What is being asked: Search the material for the string "Write", then return every line where it is found.

Scripts that build scenes:
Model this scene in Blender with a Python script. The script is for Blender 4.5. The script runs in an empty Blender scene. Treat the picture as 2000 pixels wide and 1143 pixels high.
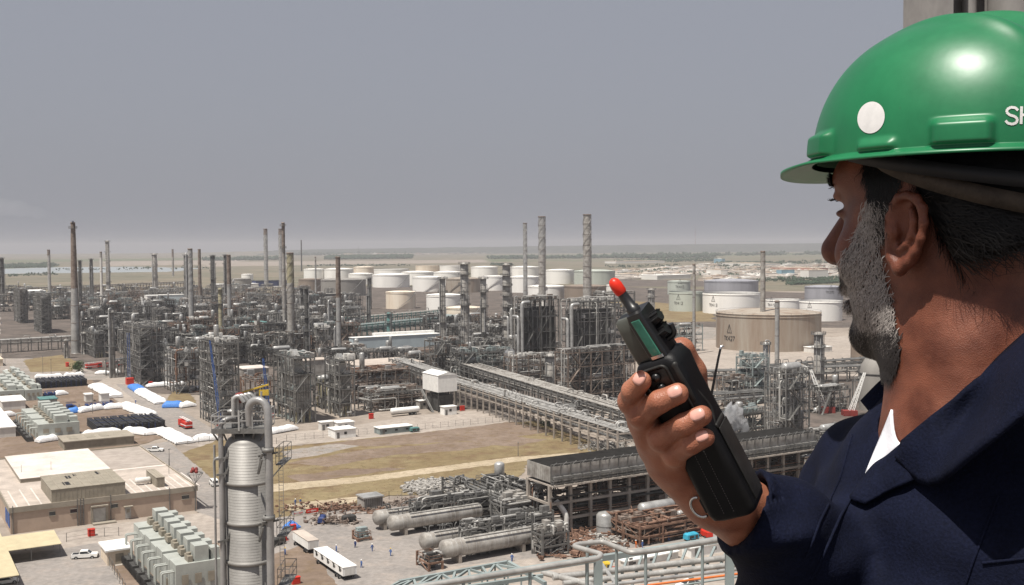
import bpy, math, random
import numpy as np
from mathutils import Vector, Matrix
sc = bpy.context.scene
R = math.radians
# ---------------------------------------------------------------- camera
CAM_H = 65.0
FPX = 2100.0
cam_d = bpy.data.cameras.new('camera'); cam = bpy.data.objects.new('camera', cam_d)
sc.collection.objects.link(cam)
cam_d.sensor_width = 36.0; cam_d.lens = 36.0*FPX/2000.0
cam_d.clip_start = 0.05; cam_d.clip_end = 60000
cam.rotation_mode = 'QUATERNION'
PITCH, ROLL = R(-2.45), R(0.35)
_M = Matrix.Rotation(R(90)+PITCH, 3, 'X') @ Matrix.Rotation(-ROLL, 3, 'Z')
cam.rotation_quaternion = _M.to_quaternion(); cam.location = (0, 0, CAM_H)
sc.camera = cam
CM = np.array(_M)
# ---------------------------------------------------------------- sun, sky, exposure
SUN_AZ, SUN_EL = R(220), R(67)          # compass angle from +Y towards +X
S = Vector((math.sin(SUN_AZ)*math.cos(SUN_EL), math.cos(SUN_AZ)*math.cos(SUN_EL), math.sin(SUN_EL)))
sd = bpy.data.lights.new('sun', 'SUN'); sd.energy = 4.9; sd.angle = R(0.6); sd.color = (1.0, 0.95, 0.87)
sun = bpy.data.objects.new('sun', sd); sc.collection.objects.link(sun)
sun.rotation_euler = S.to_track_quat('Z', 'Y').to_euler(); sun.location = (0, -50, 300)
W = bpy.data.worlds.new('World'); sc.world = W; W.use_nodes = True
nt = W.node_tree; bg = nt.nodes['Background']
sky = nt.nodes.new('ShaderNodeTexSky'); sky.sky_type = 'NISHITA'; sky.sun_disc = False
sky.sun_elevation = SUN_EL; sky.sun_rotation = SUN_AZ; sky.altitude = 50
sky.air_density = 1.0; sky.dust_density = 6.0; sky.ozone_density = 1.5
mixn = nt.nodes.new('ShaderNodeMix'); mixn.data_type = 'RGBA'
mixn.inputs[0].default_value = 0.80
mixn.inputs[7].default_value = (3.75, 3.85, 4.35, 1)     # dust veil over the blue
nt.links.new(sky.outputs[0], mixn.inputs[6]); nt.links.new(mixn.outputs[2], bg.inputs[0])
bg.inputs[1].default_value = 0.075
sc.view_settings.view_transform = 'Standard'; sc.view_settings.look = 'None'
sc.view_settings.exposure = 0.33; sc.view_settings.gamma = 1
sc.cycles.use_denoising = True
try: sc.cycles.denoiser = 'OPENIMAGEDENOISE'
except Exception: pass
sc.cycles.max_bounces = 6; sc.cycles.diffuse_bounces = 3; sc.cycles.glossy_bounces = 3
sc.cycles.volume_bounces = 0; sc.cycles.transparent_max_bounces = 8
sc.cycles.caustics_reflective = False; sc.cycles.caustics_refractive = False

# ---------------------------------------------------------------- picture <-> world
def ray(px, py):
    d = CM @ np.array([(px-1000)/FPX, -(py-571.5)/FPX, -1.0]); return d
def at_h(px, py, h=0.0):
    d = ray(px, py); t = (h-CAM_H)/d[2]
    return Vector((d[0]*t, d[1]*t, h))
def at_y(px, py, Y):
    d = ray(px, py); t = Y/d[1]
    return Vector((d[0]*t, Y, CAM_H+d[2]*t))
def proj(p):
    c = CM.T @ (np.array(p)-np.array([0, 0, CAM_H]))
    return 1000+FPX*c[0]/-c[2], 571.5-FPX*c[1]/-c[2]
TH = R(31)
AX = Vector((math.cos(TH), math.sin(TH), 0)); BX = Vector((-math.sin(TH), math.cos(TH), 0))
def reach(p, d, px):                     # how far along d from p until it stands over picture column px
    c = CM.T @ (np.array(p)-np.array([0, 0, CAM_H])); e = CM.T @ np.array(d)
    k = (px-1000)/FPX
    return -(c[0]+k*c[2])/(e[0]+k*e[2])
def height(p, py):                       # height above p of what shows at row py
    d = ray(proj(p)[0], py); s = math.hypot(p[0], p[1])/math.hypot(d[0], d[1])
    return CAM_H+d[2]*s-p[2]
def foot(px, py, pxa, pxb, pyt, h=0.0):  # near corner, end of the right side, end of the left side, top row
    p = at_h(px, py, h); return p, reach(p, AX, pxa), reach(p, BX, pxb), height(p, pyt)
def ppm(p): return FPX/p[1]

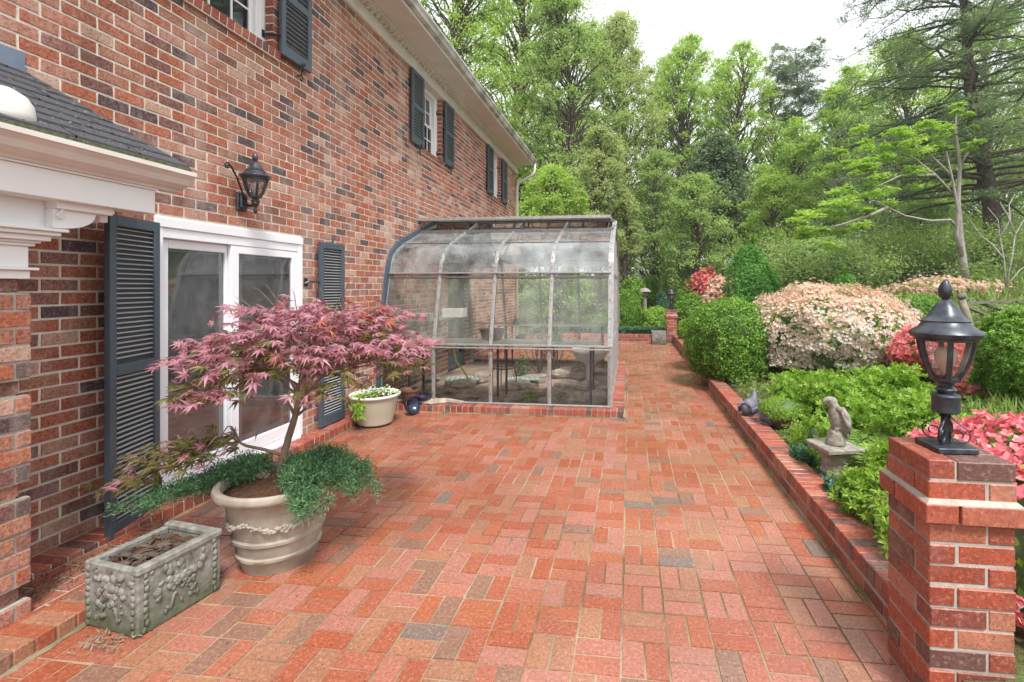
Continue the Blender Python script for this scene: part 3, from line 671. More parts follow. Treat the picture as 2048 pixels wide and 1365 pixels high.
# brick ledge along the wall
b1, m1 = rowlock(XW + .001, -3.25, -1, 6.05, .0, .092); b1b, m1b = rowlock(XW + .001, -3.25, 10.2, 14.1, .0, .092)
part('ledge', b1, M['red'], house); part('ledge_mortar', m1, M['mortar'], house); part('ledge', b1b, M['red'], house); part('ledge_mortar', m1b, M['mortar'], house)
# eaves
ea = G()
ea.bbox((XW - .002, -1.2, 5.13), (XW + .030, 14.25, 5.33), .004)                       # frieze
ea.bbox((XW - .002, -1.2, 5.135), (XW + .045, 14.25, 5.165), .006)
part('frieze', ea, M['whitedirty'], house)
dt = G(); y = -1.1
while y < 14.2:
    dt.bbox((XW + .03, y, 5.335), (XW + .10, y + .075, 5.395), .004); dt.bbox((XW + .03, y + .018, 5.30), (XW + .075, y + .057, 5.334), .004); y += .115
part('dentils', dt, M['soffit'], house)
ea = G(); ea.box((XW - .1, -1.25, 5.40), (-2.93, 14.3, 5.43)); ea.extr([(XW + .03, 5.335), (XW + .12, 5.372), (XW + .13, 5.398), (XW + .03, 5.398)], 1, -1.19, 14.24) ; ea.bbox((-3.02, -1.25, 5.372), (-2.95, 14.29, 5.399), .006); part('soffit', ea, M['soffit'], house)
ea = G(); ea.box((-2.949, -1.26, 5.36), (-2.925, 14.31, 5.56)); part('fascia', ea, M['whitedirty'], house)
gt = G(); gt.extr([(-2.924, 5.40), (-2.90, 5.40), (-2.86, 5.42), (-2.85, 5.46), (-2.825, 5.50), (-2.825, 5.53), (-2.84, 5.53), (-2.845, 5.505), (-2.865, 5.47), (-2.875, 5.435), (-2.905, 5.412), (-2.924, 5.412)], 1, -1.28, 14.34); part('gutter', gt, M['gutterdirt'], house)
dp = G(); dp.tube([(-2.88, 14.26, 5.42), (-2.88, 14.26, 5.25), (-2.89, 14.26, 5.15), (-3.0, 14.24, 5.05), (-3.2, 14.2, 4.92), (-3.36, 14.16, 4.86), (-3.40, 14.15, 4.7), (-3.40, 14.15, .2)], .042, 8); part('downspout', dp, M['whitedirty'], house, True)
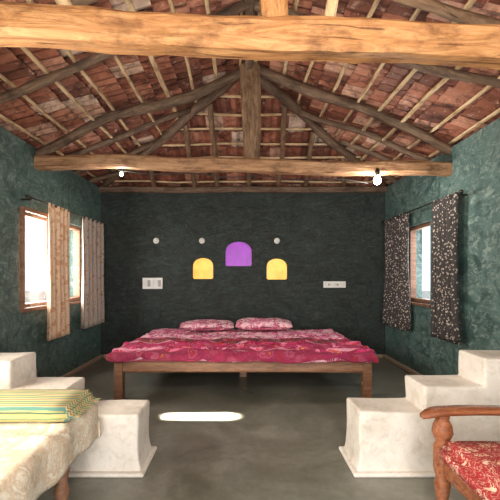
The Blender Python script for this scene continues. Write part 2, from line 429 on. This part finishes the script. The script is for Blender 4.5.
def curtain(name,side,y0,y1,z0,z1,folds,amp,mat,ph=0,pinch=.12):
    e=empty(name); nu=folds*10; nv=26; v=[];f=[]
    xc=side*(HX-.11)
    for b in range(nv+1):
        t=b/nv; z=z1+(z0-z1)*t
        wd=1-pinch*math.sin(math.pi*min(1,t*1.1))+.04*t
        for a in range(nu+1):
            u=a/nu; y=(y0+y1)/2+(u-.5)*(y1-y0)*wd
            A=amp*(.6+.5*t)*(1+.4*noise.noise(Vector((u*4+ph,t*1.5,0))))
            x=xc+A*math.sin(u*folds*2*math.pi+ph+.8*noise.noise(Vector((u*3,t*2,ph))))
            v.append((x,y+.012*noise.noise(Vector((u*5,t*4,ph))),z+(.012*math.sin(u*folds*6.28) if b==nv else 0)))
    for b in range(nv):
        for a in range(nu):
            i=b*(nu+1)+a; f.append((i,i+1,i+nu+2,i+nu+1))
    o=mesh_obj('cloth',v,f,mat,e,True); s=o.modifiers.new('s','SOLIDIFY'); s.thickness=.004
    for i in range(folds):
        y=y0+(i+.5)/folds*(y1-y0)
        lathe('ring_%d'%i,[(.011,-.006),(.017,-.006),(.017,.006),(.011,.006)],M_metal,e,(xc,y,z1-.015),12,'y')
    return e
curtain('window_curtain',-1,4.62,5.20,.63,2.27,5,.04,F_cream,.5,.06)
curtain('window_curtain.001',-1,5.60,6.42,.64,2.27,5,.04,F_creamb,1.5,.06)
curtain('window_curtain.002',1,4.22,4.80,.66,2.31,5,.045,F_dark,2.5,.10)
curtain('window_curtain.003',1,5.50,6.36,.62,2.31,6,.045,F_dark,.2,.10)
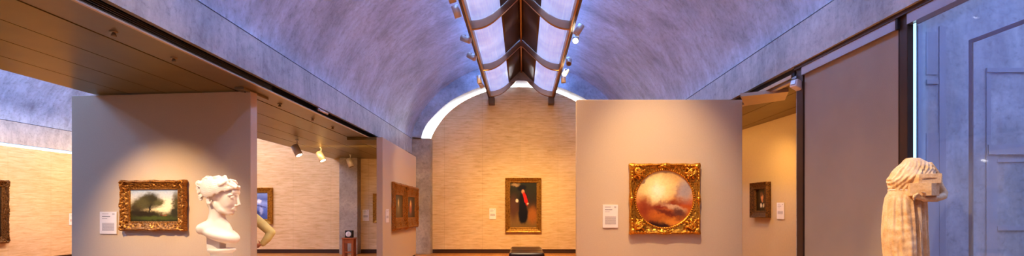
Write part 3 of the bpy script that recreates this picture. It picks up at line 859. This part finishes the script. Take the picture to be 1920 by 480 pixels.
# ------------------------------------------------------------------ marble bust
D = 3.5; K = .001167
O = at(360+150/3, 320+250/3, D)       # local origin: crop pixel (150,250)
bust = thing('marble_bust', 'white marble bust of a woman with bound curly hair, facing right', 'sculpture', (O.x, O.y, O.z))
def U(x, y, dy=0): return Vector(((x-150)*K, dy, (250-y)*K))
head = bmesh.new()
rotp = lambda a: Matrix.Rotation(a,4,'Y')
ell(head, U(165,118), (.094,.074,.088), seg=24, rng=16)         # cranium
ell(head, U(205,160), (.062,.056,.082), seg=20, rng=14)         # face mass
ell(head, U(214,212), (.030,.040,.036), seg=16, rng=12)         # lower face
ell(head, U(226,236), (.017,.020,.016))                         # chin
caps(head, [U(158,190,-.045), U(178,220,-.040), U(215,240,-.016)], [.022,.020,.016])
caps(head, [U(158,190,.045), U(178,220,.040), U(215,240,.016)], [.022,.020,.016])
for s in (-1,1): ell(head, U(214,186,s*.034), (.028,.017,.030))
ell(head, U(250,122), (.018,.046,.026))
skull = presmooth(head, .0045, 14)
head = bmesh.new()
for s in (-1,1):
    caps(head, [U(254,136,s*.008), U(250,134,s*.028), U(236,140,s*.048)], [.010,.009,.008])  # brow
    ell(head, U(244,153,s*.028), (.0125,.014,.0085))            # eye
    caps(head, [U(252,149,s*.014), U(253,146,s*.028), U(244,151,s*.043)], [.0035,.004,.003])  # upper lid
    caps(head, [U(251,158,s*.016), U(252,161,s*.028), U(243,157,s*.041)], [.003,.0035,.003])
    # ear
    e = [U(136+14*math.cos(a), 168+22*math.sin(a), s*.074) for a in [2*PI*i/10 for i in range(9)]]
    caps(head, e, .0045, 8); ell(head, U(138,184,s*.072), (.009,.008,.011)); ell(head, U(128,168,s*.068), (.010,.006,.020))
    ell(head, U(256,197,s*.010), (.008,.007,.006))              # nostril wing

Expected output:
The Blender Python script for this scene continues. Write part 2, from line 429 on. This part finishes the script. The script is for Blender 4.5.
Write part 3 of the bpy script that recreates this picture. It picks up at line 859. This part finishes the script. Take the picture to be 1920 by 480 pixels.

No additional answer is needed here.